Retail

Defensive Stock... Bracing For Coca-Cola Earnings (KO, PEP)

coke-imageThursday morning we will get earnings from The Coca-Cola Company (NYSE: KO), and this will likely be the big set-up play for Friday’s Pepsico, Inc. (NYSE: PEP) earnings.  We have prepared a detailed  preview for Coca-Cola’s earnings.
Coca-Cola is expected to earn $0.61 EPS and $7.52 billion in revenue, according to First Call.  For the coming quarter estimates are for $0.66 EPS and $7.32 billion in revenue; and for fiscal-2009 the consensus estimates are $3.19 EPS and $33.07 billion in revenue.

Options traders appear to be prepared to a move of more than $1.50 in either direction.

Coca-Cola’s shares have fallen since Friday.  The stock is now trading within spitting distance of its lows of last October and November.  For whatever it is worth, the 5-year lows are between $38.00 and $39.00.

This is supposed to be one of the go-to defensive stocks.  Yet, most analysts have been backing off on their ratings.  The average target is around $52.00, 25% higher than today.  Long-term estimates have only come down marginally over the last 3 months.  That is odd considering that multi-nationals have been claiming the dollar’s strength is eating into profits from overseas operations.

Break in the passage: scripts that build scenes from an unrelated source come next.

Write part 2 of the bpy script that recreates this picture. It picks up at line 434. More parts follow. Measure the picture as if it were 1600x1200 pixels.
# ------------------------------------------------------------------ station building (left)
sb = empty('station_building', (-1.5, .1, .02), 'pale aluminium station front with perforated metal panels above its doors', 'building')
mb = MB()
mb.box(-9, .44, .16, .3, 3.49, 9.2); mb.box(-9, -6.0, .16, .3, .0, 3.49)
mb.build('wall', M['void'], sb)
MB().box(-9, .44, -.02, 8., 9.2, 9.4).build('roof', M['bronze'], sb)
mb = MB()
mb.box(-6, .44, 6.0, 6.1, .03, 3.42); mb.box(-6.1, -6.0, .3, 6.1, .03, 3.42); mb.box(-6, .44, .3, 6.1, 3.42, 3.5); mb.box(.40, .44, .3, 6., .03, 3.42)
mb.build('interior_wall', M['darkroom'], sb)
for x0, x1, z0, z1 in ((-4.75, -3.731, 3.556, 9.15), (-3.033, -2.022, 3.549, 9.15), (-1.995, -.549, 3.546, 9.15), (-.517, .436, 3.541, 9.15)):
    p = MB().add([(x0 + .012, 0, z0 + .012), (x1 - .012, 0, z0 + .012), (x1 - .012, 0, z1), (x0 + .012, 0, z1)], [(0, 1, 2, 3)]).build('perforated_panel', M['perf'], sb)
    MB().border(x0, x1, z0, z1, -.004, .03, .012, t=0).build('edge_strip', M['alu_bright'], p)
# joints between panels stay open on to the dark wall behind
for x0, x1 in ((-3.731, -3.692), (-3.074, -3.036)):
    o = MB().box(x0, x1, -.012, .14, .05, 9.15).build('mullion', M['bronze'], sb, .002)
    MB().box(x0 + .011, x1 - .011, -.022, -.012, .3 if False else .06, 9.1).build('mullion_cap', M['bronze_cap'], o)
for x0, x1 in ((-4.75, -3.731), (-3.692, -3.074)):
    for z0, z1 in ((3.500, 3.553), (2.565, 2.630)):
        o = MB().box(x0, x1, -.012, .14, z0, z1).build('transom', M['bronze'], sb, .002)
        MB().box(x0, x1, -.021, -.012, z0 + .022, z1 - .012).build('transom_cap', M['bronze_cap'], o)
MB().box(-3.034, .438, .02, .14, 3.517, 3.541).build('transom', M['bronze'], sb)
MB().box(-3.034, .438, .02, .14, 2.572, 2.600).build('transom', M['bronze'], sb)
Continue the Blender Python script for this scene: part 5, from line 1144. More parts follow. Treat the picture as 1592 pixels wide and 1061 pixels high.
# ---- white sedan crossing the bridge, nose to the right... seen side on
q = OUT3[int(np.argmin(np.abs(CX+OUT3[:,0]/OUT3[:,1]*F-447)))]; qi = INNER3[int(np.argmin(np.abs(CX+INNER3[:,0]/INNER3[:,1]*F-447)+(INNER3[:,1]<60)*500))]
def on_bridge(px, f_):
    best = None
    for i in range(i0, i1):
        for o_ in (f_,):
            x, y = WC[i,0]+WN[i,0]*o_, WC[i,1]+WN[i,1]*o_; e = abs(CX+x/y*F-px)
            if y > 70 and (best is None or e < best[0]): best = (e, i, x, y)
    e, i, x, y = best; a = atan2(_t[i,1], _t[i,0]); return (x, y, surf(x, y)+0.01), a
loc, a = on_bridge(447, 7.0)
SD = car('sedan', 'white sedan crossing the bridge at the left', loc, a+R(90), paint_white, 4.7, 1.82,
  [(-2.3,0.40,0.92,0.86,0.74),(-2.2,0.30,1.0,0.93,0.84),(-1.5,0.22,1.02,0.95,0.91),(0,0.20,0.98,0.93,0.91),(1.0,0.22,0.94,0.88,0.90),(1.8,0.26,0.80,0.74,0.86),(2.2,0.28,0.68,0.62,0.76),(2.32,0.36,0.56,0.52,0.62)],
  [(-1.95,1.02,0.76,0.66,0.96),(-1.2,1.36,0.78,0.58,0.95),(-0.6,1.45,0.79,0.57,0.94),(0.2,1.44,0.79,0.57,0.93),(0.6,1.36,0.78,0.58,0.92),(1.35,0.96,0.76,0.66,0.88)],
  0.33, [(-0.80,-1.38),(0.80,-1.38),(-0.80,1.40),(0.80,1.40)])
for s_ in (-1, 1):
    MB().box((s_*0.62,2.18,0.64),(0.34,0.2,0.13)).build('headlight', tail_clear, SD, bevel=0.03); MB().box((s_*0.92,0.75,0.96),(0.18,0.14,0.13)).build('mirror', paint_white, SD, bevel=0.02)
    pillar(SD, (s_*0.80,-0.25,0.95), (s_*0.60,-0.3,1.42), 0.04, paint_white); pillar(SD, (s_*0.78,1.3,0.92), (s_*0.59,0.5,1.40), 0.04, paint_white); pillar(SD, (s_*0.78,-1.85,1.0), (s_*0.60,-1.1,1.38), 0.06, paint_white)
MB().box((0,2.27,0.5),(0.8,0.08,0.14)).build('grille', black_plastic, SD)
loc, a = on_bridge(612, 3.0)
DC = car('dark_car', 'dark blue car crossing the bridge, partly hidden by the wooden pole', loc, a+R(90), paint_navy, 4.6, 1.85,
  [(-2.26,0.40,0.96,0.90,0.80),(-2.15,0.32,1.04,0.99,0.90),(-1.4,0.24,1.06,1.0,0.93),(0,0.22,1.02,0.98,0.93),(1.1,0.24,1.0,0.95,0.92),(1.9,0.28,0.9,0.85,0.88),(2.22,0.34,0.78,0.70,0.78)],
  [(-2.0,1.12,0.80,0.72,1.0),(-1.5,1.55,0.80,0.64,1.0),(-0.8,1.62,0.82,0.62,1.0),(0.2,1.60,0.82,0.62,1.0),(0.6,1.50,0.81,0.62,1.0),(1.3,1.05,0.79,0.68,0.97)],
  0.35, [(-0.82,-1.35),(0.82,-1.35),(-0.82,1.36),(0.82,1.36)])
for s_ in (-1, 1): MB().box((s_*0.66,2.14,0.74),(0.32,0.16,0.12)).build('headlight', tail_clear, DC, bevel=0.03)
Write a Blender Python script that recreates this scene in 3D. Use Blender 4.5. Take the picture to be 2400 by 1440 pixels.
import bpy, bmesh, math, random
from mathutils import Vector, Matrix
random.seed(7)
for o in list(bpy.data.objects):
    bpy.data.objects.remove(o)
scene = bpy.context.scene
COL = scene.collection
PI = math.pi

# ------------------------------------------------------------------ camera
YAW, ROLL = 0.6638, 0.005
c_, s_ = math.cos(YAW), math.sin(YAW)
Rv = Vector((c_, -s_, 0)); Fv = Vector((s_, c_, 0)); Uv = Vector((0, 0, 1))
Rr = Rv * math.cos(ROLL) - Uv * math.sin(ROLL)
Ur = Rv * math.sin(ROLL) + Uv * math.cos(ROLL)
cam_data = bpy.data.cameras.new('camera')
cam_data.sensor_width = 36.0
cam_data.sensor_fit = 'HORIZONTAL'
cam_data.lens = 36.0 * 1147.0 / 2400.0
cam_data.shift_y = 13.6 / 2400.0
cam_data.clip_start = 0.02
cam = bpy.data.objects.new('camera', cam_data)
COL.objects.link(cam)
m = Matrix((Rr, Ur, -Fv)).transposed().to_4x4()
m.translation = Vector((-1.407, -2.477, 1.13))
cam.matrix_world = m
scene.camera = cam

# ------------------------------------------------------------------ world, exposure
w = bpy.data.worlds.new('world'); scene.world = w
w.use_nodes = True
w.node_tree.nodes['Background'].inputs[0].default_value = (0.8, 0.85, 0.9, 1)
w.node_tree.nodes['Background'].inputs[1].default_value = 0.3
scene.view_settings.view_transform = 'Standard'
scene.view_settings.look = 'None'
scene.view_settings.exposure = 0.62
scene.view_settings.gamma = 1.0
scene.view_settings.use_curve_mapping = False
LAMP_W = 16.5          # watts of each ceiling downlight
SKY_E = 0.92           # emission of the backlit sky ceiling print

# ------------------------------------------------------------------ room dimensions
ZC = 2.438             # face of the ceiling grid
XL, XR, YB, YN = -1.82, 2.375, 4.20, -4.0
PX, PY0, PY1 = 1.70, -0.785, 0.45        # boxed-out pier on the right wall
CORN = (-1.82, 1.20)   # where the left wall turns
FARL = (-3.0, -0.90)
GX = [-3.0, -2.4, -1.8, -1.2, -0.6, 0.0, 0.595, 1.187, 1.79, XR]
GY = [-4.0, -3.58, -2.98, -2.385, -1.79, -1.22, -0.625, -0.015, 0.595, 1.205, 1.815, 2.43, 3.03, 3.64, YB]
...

The latest data shows Coca-Cola trading at an expected 3.1-times 2008 revenue and 3-times expected 2009 revenue.  Coca-Cola also is valued at 13.9-times 2008 expected earnings and 13.6-times 2009 expected earnings.  Pepsi is valued at  14.6-times 2008 expected earnings and 13.9-times 2009 expected earnings.

These two are very similar but Pepsi has the snack food business that changes the mix.  Coca-Cola will likely influence what is expected from Pepsi on Friday.